"David L. Nicol" wrote:
> So what would be involved in adding hooks for arbitrary semantic analysis?

At the most fundamental level all you need is a parse tree with attributes
that you can write constraints against. IMHO there isn't much difference
in technique between "semantic analysis" and "optimization". If you can do
one you can do the other.

The thing that concerns me is that this is a *lot* more involved than a
set of hooks. It might be that the interpreter, compiler (backend code
generator) and VM all have different analysis requirements. For example,
the VM doesn't care if something is meaningful or optimized, just that
it's safe. For taintedness analysis, I think running code through the
compiler might make the most sense. It would reduce the performance
requirements and could provide more information to the programmer.
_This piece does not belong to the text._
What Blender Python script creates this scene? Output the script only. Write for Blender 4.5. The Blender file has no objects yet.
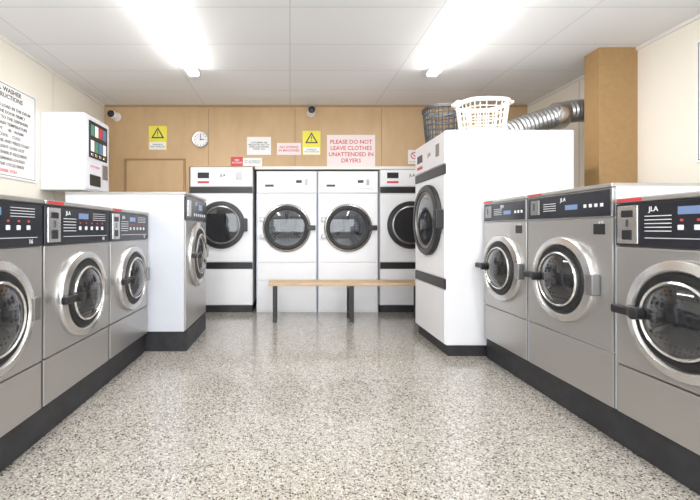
import bpy, bmesh, math, random
from mathutils import Vector
random.seed(3)
S=bpy.context.scene
COL=S.collection
# ------------------------------------------------------------ materials
def mat(name,col,rough=.5,metal=0,emis=None,es=0,alpha=1,bump=0,bscale=50,coat=0,stretch=None,var=0):
    m=bpy.data.materials.new(name); m.use_nodes=True
    nt=m.node_tree; b=nt.nodes['Principled BSDF']
    b.inputs['Base Color'].default_value=(*col,1); b.inputs['Roughness'].default_value=rough
    b.inputs['Metallic'].default_value=metal; b.inputs['Alpha'].default_value=alpha
    b.inputs['Coat Weight'].default_value=coat
    if emis: 
        b.inputs['Emission Color'].default_value=(*emis,1); b.inputs['Emission Strength'].default_value=es
    if bump or var:
        tc=nt.nodes.new('ShaderNodeTexCoord'); mp=nt.nodes.new('ShaderNodeMapping'); n=nt.nodes.new('ShaderNodeTexNoise')
        n.inputs['Scale'].default_value=bscale; n.inputs['Detail'].default_value=4
        if stretch: mp.inputs['Scale'].default_value=stretch
        nt.links.new(tc.outputs['Object'],mp.inputs[0]); nt.links.new(mp.outputs[0],n.inputs['Vector'])
        if bump:
            bp=nt.nodes.new('ShaderNodeBump'); bp.inputs['Strength'].default_value=bump; bp.inputs['Distance'].default_value=.01
            nt.links.new(n.outputs['Fac'],bp.inputs['Height']); nt.links.new(bp.outputs[0],b.inputs['Normal'])
        if var:
            r=nt.nodes.new('ShaderNodeValToRGB')
            r.color_ramp.elements[0].position=.3; r.color_ramp.elements[1].position=.7
            r.color_ramp.elements[0].color=(*[c*(1-var) for c in col],1)
            r.color_ramp.elements[1].color=(*[min(1,c*(1+var)) for c in col],1)
            nt.links.new(n.outputs['Fac'],r.inputs[0]); nt.links.new(r.outputs[0],b.inputs['Base Color'])
    return m
M={}
M['steel']=mat('brushed_steel',(.49,.475,.46),.34,.78,bump=.04,bscale=30,stretch=(1,1,40),var=.05)
M['steel_r']=mat('satin_steel',(.60,.59,.58),.27,.9)
M['steel_l']=mat('polished_steel',(.70,.69,.68),.22,.9)
M['steel_d']=mat('dark_steel',(.30,.295,.29),.3,.8)
M['white']=mat('white_enamel',(.86,.86,.88),.33,var=.02,bscale=3)
M['white2']=mat('pale_enamel',(.66,.68,.74),.38,var=.03,bscale=3)
M['black']=mat('black_plastic',(.018,.018,.02),.35)
M['panel']=mat('control_panel_black',(.022,.024,.032),.22)
M['rubber']=mat('black_rubber',(.012,.012,.013),.5)
M['plinth']=mat('plinth_black',(.028,.028,.032),.5,var=.3,bscale=12)
M['red']=mat('red_print',(.60,.05,.06),.5)
M['pinkred']=mat('pink_red_print',(.70,.08,.12),.5)
M['ink']=mat('dark_print',(.05,.05,.06),.6)
M['wtxt']=mat('white_print',(.80,.80,.82),.5)
M['paper']=mat('paper_white',(.84,.83,.82),.6)
M['pinkpaper']=mat('paper_pink',(.82,.72,.71),.6)
M['yellow']=mat('yellow_sign',(.82,.74,.08),.5)
M['edge']=mat('panel_edge_grey',(.50,.55,.66),.4)
M['green']=mat('green_print',(.08,.25,.17),.5)
M['bluep']=mat('blue_print',(.10,.20,.38),.5)
M['lcd']=mat('display_glow',(.08,.12,.2),.3,emis=(.35,.5,.9),es=.35)
M['glass']=mat('door_glass',(.012,.013,.016),.03,alpha=.80,coat=1)
M['mglass']=mat('dryer_door_glass',(.014,.017,.022),.05,alpha=.80,coat=1)
M['dglass']=mat('dark_glass',(.010,.012,.016),.05,alpha=.88,coat=1)
M['winglass']=mat('window_glass',(.9,.95,.95),.03,alpha=.06)
M['benchwood']=mat('bench_wood',(.60,.42,.25),.5,var=.15,bscale=8,stretch=(1,12,12))
M['cream']=mat('cream_wall_paint',(.84,.795,.705),.55,bump=.03,bscale=60)
M['brown']=mat('brown_paint',(.37,.225,.095),.55,bump=.05,bscale=20,var=.06)
M['duct']=mat('foil_duct',(.42,.42,.42),.32,.85)
M['greyplastic']=mat('dark_grey_plastic',(.065,.067,.072),.5)
M['wplastic']=mat('white_plastic',(.84,.82,.76),.45)
M['tube']=mat('fluorescent_tube',(1,1,1),.4,emis=(1,.99,.97),es=17)
M['fixt']=mat('fitting_white',(.88,.88,.88),.4)
M['trimw']=mat('trim_white',(.78,.76,.72),.5)
# drum: perforated
def drum():
    m=mat('perforated_drum',(.3,.3,.3),.3,.8); nt=m.node_tree; b=nt.nodes['Principled BSDF']
    tc=nt.nodes.new('ShaderNodeTexCoord'); v=nt.nodes.new('ShaderNodeTexVoronoi'); v.inputs['Scale'].default_value=45
    v.inputs['Randomness'].default_value=.1
    r=nt.nodes.new('ShaderNodeValToRGB'); r.color_ramp.elements[0].position=.28; r.color_ramp.elements[1].position=.36
    r.color_ramp.elements[0].color=(.02,.02,.022,1); r.color_ramp.elements[1].color=(.50,.50,.53,1)
    nt.links.new(tc.outputs['Object'],v.inputs['Vector']); nt.links.new(v.outputs['Distance'],r.inputs[0]); nt.links.new(r.outputs[0],b.inputs['Base Color'])
    return m
M['drum']=drum()
def terrazzo():
    m=mat('terrazzo_floor',(.5,.48,.44),.2); nt=m.node_tree; b=nt.nodes['Principled BSDF']
    b.inputs['Coat Weight'].default_value=.6; b.inputs['Coat Roughness'].default_value=.10
    tc=nt.nodes.new('ShaderNodeTexCoord')
    def layer(scale,stops,thr):
        v=nt.nodes.new('ShaderNodeTexVoronoi'); v.inputs['Scale'].default_value=scale
        nt.links.new(tc.outputs['Object'],v.inputs['Vector'])
        sp=nt.nodes.new('ShaderNodeSeparateColor'); nt.links.new(v.outputs['Color'],sp.inputs[0])
        r=nt.nodes.new('ShaderNodeValToRGB'); r.color_ramp.interpolation='CONSTANT'
        els=r.color_ramp.elements
        els[0].position=0; els[0].color=(*stops[0][1],1); els[1].position=stops[1][0]; els[1].color=(*stops[1][1],1)
        for p,c in stops[2:]:
            e=els.new(p); e.color=(*c,1)
        nt.links.new(sp.outputs[0],r.inputs[0])
        lt=nt.nodes.new('ShaderNodeMath'); lt.operation='LESS_THAN'; lt.inputs[1].default_value=thr
        nt.links.new(v.outputs['Distance'],lt.inputs[0])
        return r,lt
    r1,l1=layer(92,[(0,(.06,.05,.043)),(.14,(.17,.145,.12)),(.28,(.34,.31,.27)),(.58,(.49,.46,.41)),(.86,(.64,.61,.565))],.48)
    r2,l2=layer(200,[(0,(.10,.088,.078)),(.20,(.30,.27,.235)),(.46,(.46,.43,.38)),(.80,(.62,.59,.54))],.6)
    mx=nt.nodes.new('ShaderNodeMix'); mx.data_type='RGBA'
    mx.inputs[6].default_value=(.46,.43,.38,1)
    nt.links.new(l2.outputs[0],mx.inputs[0]); nt.links.new(r2.outputs[0],mx.inputs[7])
    mx2=nt.nodes.new('ShaderNodeMix'); mx2.data_type='RGBA'
    nt.links.new(l1.outputs[0],mx2.inputs[0]); nt.links.new(mx.outputs[2],mx2.inputs[6]); nt.links.new(r1.outputs[0],mx2.inputs[7])
    nt.links.new(mx2.outputs[2],b.inputs['Base Color'])
    n=nt.nodes.new('ShaderNodeTexNoise'); n.inputs['Scale'].default_value=2.2; n.inputs['Detail'].default_value=5
    mr=nt.nodes.new('ShaderNodeMapRange'); mr.inputs['To Min'].default_value=.14; mr.inputs['To Max'].default_value=.30
    nt.links.new(tc.outputs['Object'],n.inputs['Vector']); nt.links.new(n.outputs['Fac'],mr.inputs['Value']); nt.links.new(mr.outputs[0],b.inputs['Roughness'])
    return m
M['terrazzo']=terrazzo()
def ceilmat():
    m=mat('ceiling_tiles',(.7,.7,.7),.7); nt=m.node_tree; b=nt.nodes['Principled BSDF']
    tc=nt.nodes.new('ShaderNodeTexCoord'); k=nt.nodes.new('ShaderNodeTexBrick')
    k.offset=0; k.inputs['Scale'].default_value=1; k.inputs['Mortar Size'].default_value=.006
    k.inputs['Brick Width'].default_value=1.2; k.inputs['Row Height'].default_value=.6
    k.inputs['Color1'].default_value=(.83,.83,.84,1); k.inputs['Color2'].default_value=(.80,.80,.81,1); k.inputs['Mortar'].default_value=(.66,.66,.655,1)
    nt.links.new(tc.outputs['Object'],k.inputs['Vector']); nt.links.new(k.outputs['Color'],b.inputs['Base Color'])
    n=nt.nodes.new('ShaderNodeTexNoise'); n.inputs['Scale'].default_value=90
    bp=nt.nodes.new('ShaderNodeBump'); bp.inputs['Strength'].default_value=.15; bp.inputs['Distance'].default_value=.01
    nt.links.new(tc.outputs['Object'],n.inputs['Vector']); nt.links.new(n.outputs['Fac'],bp.inputs['Height']); nt.links.new(bp.outputs[0],b.inputs['Normal'])
    return m
M['ceil']=ceilmat()
def plywood():
    m=mat('plywood_panel',(.56,.38,.21),.5); nt=m.node_tree; b=nt.nodes['Principled BSDF']
    tc=nt.nodes.new('ShaderNodeTexCoord'); mp=nt.nodes.new('ShaderNodeMapping'); mp.inputs['Scale'].default_value=(2.2,2.2,.8)
    n=nt.nodes.new('ShaderNodeTexNoise'); n.inputs['Scale'].default_value=3; n.inputs['Detail'].default_value=5; n.inputs['Distortion'].default_value=.5
    r=nt.nodes.new('ShaderNodeValToRGB'); r.color_ramp.elements[0].position=.3; r.color_ramp.elements[1].position=.75
    r.color_ramp.elements[0].color=(.52,.345,.185,1); r.color_ramp.elements[1].color=(.58,.40,.225,1)
    nt.links.new(tc.outputs['Object'],mp.inputs[0]); nt.links.new(mp.outputs[0],n.inputs['Vector']); nt.links.new(n.outputs['Fac'],r.inputs[0]); nt.links.new(r.outputs[0],b.inputs['Base Color'])
    return m
M['ply']=plywood()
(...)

> What language features can be described to allow for introduction of
> arbitrary SA passes?  At what levels?

Language features would be input to the parse tree attributes -- they
don't allow or disallow analysis. Analysis is part of implementation and
goes under the language -- under the parser in fact. Syntax macros
will probably do some local analysis. (Damian's currying operators will
have to do some analysis to figure out when to stop currying for example.)
It might make sense to have pluggable optimizers instead of hooks for
global analysis though. "use less memory" could load a memory optimizer.
"use safe io" could load the taint analyzer. Maybe these pragmas only
work in the compiler though?

> What's a good introductory glossary of SA terms? Things get confusing
> with many reinvented wheels rolling around.

The dragon book is popular (duh!). I also found

  The Art of Compiler Design
  Thomas Pittman and James Peters
  ISBN 0-13-048190-4

very helpful in understanding attribute grammars. Once you get through
those two,

  Advanced Compiler Design and Implementation
  Steven S. Muchnick
  ISBN 1-55860-320-4

will move you from theory to practice. It has *extensive* coverage
of optimization techniques that will be applicable to semantic
analysis too. (I'm still slogging through it myself.) As long as I'm
listing compiler books, I might as well give my introductory
favorites:

  Modern Compiler Implementation in ML
  Andrew W. Appel
  ISBN 0-521-58274-1

  Very nice introductory book that covers grammars, code generation,
  optimization, garbage collection, "static single assignment" form and
  a lot of other stuff. There are versions of this book for Java and C,
  but I think the ML is best.

  Compiler Design in C
  Allen I. Holub
  ISBN 0-13-155045-4

  An introductory book that's closer to the "use the source
  Luke" philosophy. I really like Holub's writing, so that may bias
  me. Compilers are tough enough subjects though that just reading
  somebody you're comfortable with might make the difference.